The last wedding I did was my cobbled take on Coontz's work. The bride did her thesis on gender discrimination so I thought it appropriate to monologue on marriage's tooth and nail ascension to gender equality. Its origin actually had nothing to do with god (unless you count laughable overlays between Hammurabi's Code and Deuteronomy). No, it started as bartering: my daughter for your land, but give her back if she's barren. The roman catholics only got in on the action in the 1500s decrying it legal only when blessed by a priest (celibacy irony!) but it was a step up because they were the first to preach marital monogamy and spousal respect.
Marriage didn't even have anything to do with romance, but once it did, it was a matrimonial power reversal as men learned how to court for a woman's hand. Only in the past century did states stop outlawing interracial marriage and spousal rape (legal until after I was born, and yes, at this point I'd started to lose the crowd).
But clearly this is all a bastardized valentine's day post. This week me and Melissa will have been together 4.5 years. As we shirk our wedding plans, we work from home and enjoy more than normal hallway sex (i.e., "fuck you," "no, fuck you"). I don't tell her enough, but she holds this relationship up as much as she holds me up. I silently resent her closed-off emotions from my emotionally-closed parapet in the sadly ironic way couples do. She just passed her Physician Associate boards, is rounding 30, isn't too bad on the eyes when she's not sniping glares, and I'm pretty sure is starting to come around, despite ignorant social pressure, that no diamond is coming (burn in hell De Beers).

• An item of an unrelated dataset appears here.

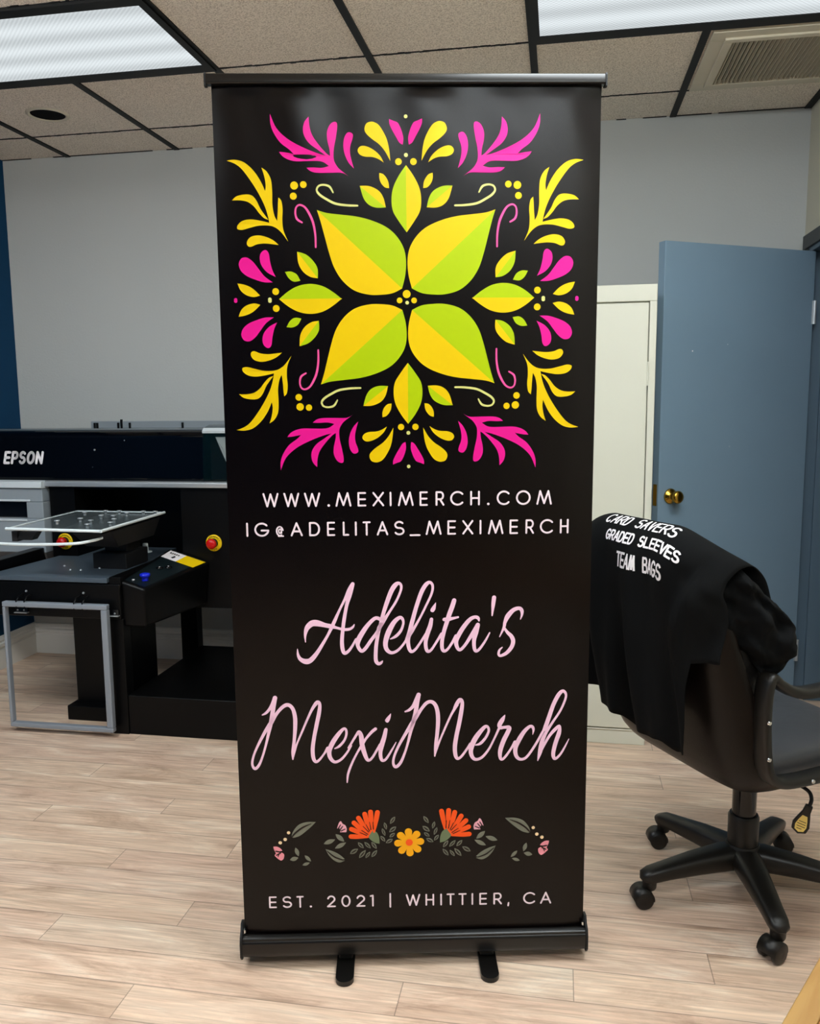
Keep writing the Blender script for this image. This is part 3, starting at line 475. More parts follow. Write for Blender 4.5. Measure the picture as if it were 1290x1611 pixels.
# ------------------------------------------------------------------ roll-up banner
BAN = empty('rollup_banner', (-.33854, 1.91203, 0), .20213)
tag(BAN, 'tall black roll-up banner stand with pink and yellow floral print in the middle', 'banner')
TILT = Matrix.Rotation(.01232, 4, 'X')
def sheet_pt(u, v, l):
    k = min(max((v - 1.86) / .18, 0), 1); k = k * k * (3 - 2 * k) * (1 if v < 2.06 else max(0, 1 - (v - 2.06) / .02))
    wv = .0035 * k * (math.sin(u * 23 + 1.1) * .6 + math.sin(u * 41 + v * 9) * .35 + .7 * math.exp(-((u - .12) / .12) ** 2))
    e = max(0, abs(u) - .35) / .075
    return TILT @ Vector((u, -wv + .004 * e * e - .0008 * l, v))
INK = ['M', 'Y', 'G', 'P', 'K', 'L', 'K2', 'K3', 'L2', 'N', 'O', 'W', 'S', 'D', 'F']
ICOL = {'M': 'f5189a', 'Y': 'f6d000', 'G': 'b9d400', 'P': 'e6e48a', 'K': 'f0559e', 'L': '76786a', 'K2': 'f49aa8', 'K3': 'f4b4c4', 'L2': '6f7d5e', 'N': '1a0d0b', 'O': 'ff5a1c', 'W': 'f6e4ee', 'S': 'fbcfe8', 'D': 'f7d9ae', 'F': 'ffb312'}
BM = [mat('banner_black', (.0014, .0002, .0002), .27, spec=.30)] + [mat('ink_' + k, tuple(c * (.86 if k in 'MYGP' else 1.0) for c in lin(ICOL[k])[:3]), .35, spec=.3) for k in INK]
I = {k: i + 1 for i, k in enumerate(INK)}
sb = MB(); nu, nv = 84, 200; U0, U1, V0, V1 = -.4285, .4235, .03, 2.095
vs = [sheet_pt(U0 + (U1 - U0) * i / nu, V0 + (V1 - V0) * j / nv, 0) for j in range(nv + 1) for i in range(nu + 1)]
sb.add(vs, [(j * (nu + 1) + i, j * (nu + 1) + i + 1, (j + 1) * (nu + 1) + i + 1, (j + 1) * (nu + 1) + i) for j in range(nv) for i in range(nu)], 0, True)
ik = Ink(sb, sheet_pt)
E4 = 1e-4
def conv(p): return [(a[0] * E4, a[1] * E4) + tuple(a[2:]) for a in p]
cu, cv = (MOTIF_C[0] + 20) * E4, (MOTIF_C[1] - 6) * E4
def mirr(pts, mu, mv):
    o = []
    for p in pts:
        u, v = p[0], p[1]
        if mu: u = 2 * cu - u
        if mv: v = cv - (v - cv) * .968
        o.append((u, v) + tuple(p[2:]))
    return o
def halves(pts, ca, cb):
    """leaf split from corner to corner: first run colour ca, second cb"""
    c = [i for i, p in enumerate(pts) if p[2]]; a, b = c[0], c[1]
    r1 = spline([p[:2] for p in pts[a:b + 1]], 6); r2 = spline([p[:2] for p in pts[b:] + pts[:a + 1]], 6)
    ik.poly(r1, I[ca], 1); ik.poly(r2, I[cb], 1)
for mu in (0, 1):
    for mv in (0, 1):
        for c, pts in MOTIF:
            q = mirr(conv(pts), mu, mv)
            if c in 'MYG': ik.poly(outline(q), I[c], 1)
            elif c == 'B':
                # tip (first corner) runs along the upper edge to the inner corner
                sw = mu
                halves(q, 'Y' if sw else 'G', 'G' if sw else 'Y')
            else:
                up_y = (c == '2a') ^ bool(mu)
                halves(q, 'Y' if up_y else 'G', 'G' if up_y else 'Y')
        for c, u, v, r in MDOTS:
            if abs(u - MOTIF_C[0]) < 110 and mu: continue
            if abs(v - MOTIF_C[1]) < 150 and abs(u - MOTIF_C[0]) < 600 and (mu or mv): continue
            q = mirr([(u * E4, v * E4)], mu, mv)[0]; ik.disc(q[0], q[1], r * E4, I[c], 1)
        for c, pts in MCURLS:
            ik.stroke(mirr([(a * E4, b * E4, w_ * E4) for a, b, w_ in pts], mu, mv), I[c], 1)
for mv in (0, 1):
    q = mirr(conv(LEAF_V), 0, mv); l = [p[:2] for p in q]; a, b = q[0], q[6]
    r1 = spline(l, 6)
    r2 = [(2 * (a[0] + (b[0] - a[0]) * (p[1] - a[1]) / (b[1] - a[1])) - p[0], p[1]) for p in r1]
    ik.poly(r1, I['Y' if mv else 'G'], 1); ik.poly(r2, I['G' if mv else 'Y'], 1)
for mu in (0, 1):
    q = mirr(conv(LEAF_H), mu, 0); up = spline([p[:2] for p in q], 6)
    dnn = [(a, 2 * q[0][1] - b - (q[0][1] - q[6][1]) * 0) for a, b in up]
    ik.poly(up, I['G'], 1); ik.poly(dnn, I['Y'], 1)
for ch, a, b, c, d in CAPS_TOP: glyph(ik, ch, a * E4, b * E4, c * E4, d * E4, .0043, I['W'], 1)
for ch, a, b, c, d in CAPS_BOT: glyph(ik, ch, a * E4, b * E4, c * E4, d * E4, .0042, I['W'], 1)
for st in SCRIPT: ik.stroke([(a * E4, b * E4, c * E4) for a, b, c in st], I['S'], 1)
for p in IDOTS: ik.poly(outline(conv(p)), I['S'], 1)
gcu = GAR_C[0] * E4
def gm(pts, m): return [((gcu + (gcu - p[0]) * 1.037) if m else p[0],) + tuple(p[1:]) for p in pts]
def lens(u0, v0, u1, v1, wd, mi, l):
    dx, dy = u1 - u0, v1 - v0; L_ = math.hypot(dx, dy); nx, ny = -dy / L_, dx / L_
    pr = [0, .55, .9, 1, .9, .55, 0.12]
    A = [(u0 + dx * i / 6 + nx * wd / 2 * k, v0 + dy * i / 6 + ny * wd / 2 * k) for i, k in enumerate(pr)]
    B = [(u0 + dx * i / 6 - nx * wd / 2 * k, v0 + dy * i / 6 - ny * wd / 2 * k) for i, k in enumerate(pr)]
    ik.poly(spline(A, 3) + spline(B[::-1], 3)[:-1], mi, l)
for m in (0, 1):
    for c, pts in GAR_P: ik.poly(outline(gm(conv(pts), m)), I[c], 1)
    for c, pts in GAR_S: ik.stroke(gm([(a * E4, b * E4, w_ * E4) for a, b, w_ in pts], m), I[c], 2 if c == 'N' else 1)
    for c, a, b, d, e, w_ in GAR_L:
        q = gm([(a * E4, b * E4), (d * E4, e * E4)], m); lens(*q[0], *q[1], w_ * E4, I[c], 1)
    for a, b, d, e, w_ in GAR_H:
        q = gm([(a * E4, b * E4), (d * E4, e * E4)], m); lens(*q[0], *q[1], w_ * E4, I['L'], 1)
        p0, p1 = q; t = lambda k: (p0[0] + (p1[0] - p0[0]) * k, p0[1] + (p1[1] - p0[1]) * k)
        ik.stroke([(*t(.22), w_ * E4 * .2), (*t(.5), w_ * E4 * .34), (*t(.8), w_ * E4 * .2)], I['N'], 2)
    for u, v, r in GAR_D:
        q = gm([(u * E4, v * E4)], m)[0]; ik.disc(q[0], q[1], r * E4, I['D'], 1)
gu, gv = gcu, GAR_C[1] * E4
for k in range(8):
    a = PI / 8 * 2 * k + PI / 2 + .06; r = .0372
    ik.stroke([(gu, gv, .006), (gu + r * .5 * math.cos(a), gv + r * .5 * math.sin(a), .015), (gu + (r - .009) * math.cos(a), gv + (r - .009) * math.sin(a), .0185)], I['F'], 1)
ik.disc(gu, gv, .012, I['F'], 1); ik.disc(gu, gv, .0088, I['O'], 2)
sb.build('printed_sheet', BM, BAN, recalc=False)
# clamp bar on top
tb = MB(); pr = [(-.012, 2.0815), (-.0145, 2.084), (-.0145, 2.089), (-.013, 2.098), (-.010, 2.1035), (.004, 2.1035), (.008, 2.098), (.008, 2.0815)]
tb.prism(pr, -.437, .4275)
o = tb.build('top_bar', M['black_alu'], BAN, bevel=.0012); o.rotation_euler = (.01232, 0, 0)
for s, x in ((-1, -.437), (1, .4275)):
    c = MB(); c.prism([(-.016, 2.076), (-.0165, 2.10), (-.012, 2.105), (.006, 2.105), (.010, 2.10), (.010, 2.08), (-.008, 2.074)], x if s > 0 else x - .003, x + .003 if s > 0 else x)
    q = c.build('end_cap', M['black_matte'], BAN, bevel=.0008); q.rotation_euler = (.01232, 0, 0)
# cassette
cs = MB(); pr = [(-.016, .030), (-.020, .034), (-.023, .045), (-.024, .066), (-.022, .071), (-.019, .074), (-.0195, .078), (-.016, .081), (-.006, .0835), (-.004, .080), (.004, .080), (.006, .0835), (.05, .082), (.068, .066), (.07, .04), (.06, .026), (-.008, .026)]
cs.prism(pr, -.432, .426); cs.build('cassette', M['black_alu'], BAN, bevel=.001)
for s, x in ((-1, -.432), (1, .426)):
    c = MB(); c.prism([(-.018, .024), (-.026, .036), (-.0265, .07), (-.022, .086), (-.010, .096), (-.003, .112), (.014, .112), (.05, .088), (.072, .07), (.074, .04), (.062, .022)], x if s > 0 else x - .005, x + .005 if s > 0 else x)
    c.build('end_cap', M['black_matte'], BAN, bevel=.001)
    sc = MB(); sc.lathe([(.005, 0), (.005, .008)], 12, Matrix.Translation((x - s * .004, -.004, .089))); sc.build('screw', M['chrome'], BAN)
for u in (-.176, .179):
    f = MB(); n = 10; hw = .022
    pr = [(u - hw, .16), (u - hw, -.075)] + [(u - hw * math.cos(PI * k / n), -.072 - hw * math.sin(PI * k / n)) for k in range(1, n)] + [(u + hw, -.075), (u + hw, .16)]
    f.prism(pr, 0.001, .013, 'z'); f.box((u - .018, -.01, .013), (u + .018, .06, .027))
    f.build('foot', M['black_alu'], BAN, bevel=.004)
po = MB(); po.tube([(0, .055, .07), (0, .03, 1.1), (0, -.008, 2.09)], .008); po.build('support_pole', M['silver'], BAN)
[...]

Our marriage may include the contemporary elements of a ceremony (ordained by Jerry) and reception, but it'll be solidified via global odyssey as we travel to Vietnam and Scotland to mine ancestral metals that'll be smelted into identical rings.
The linchpin of the book/my speech/this post is that tradition is paradoxically untraditional. When you hear the naïve scoff at the quirky marriages of today, I encourage violence in response. After all, that's what valentine's day is all about. Happy V-day toots.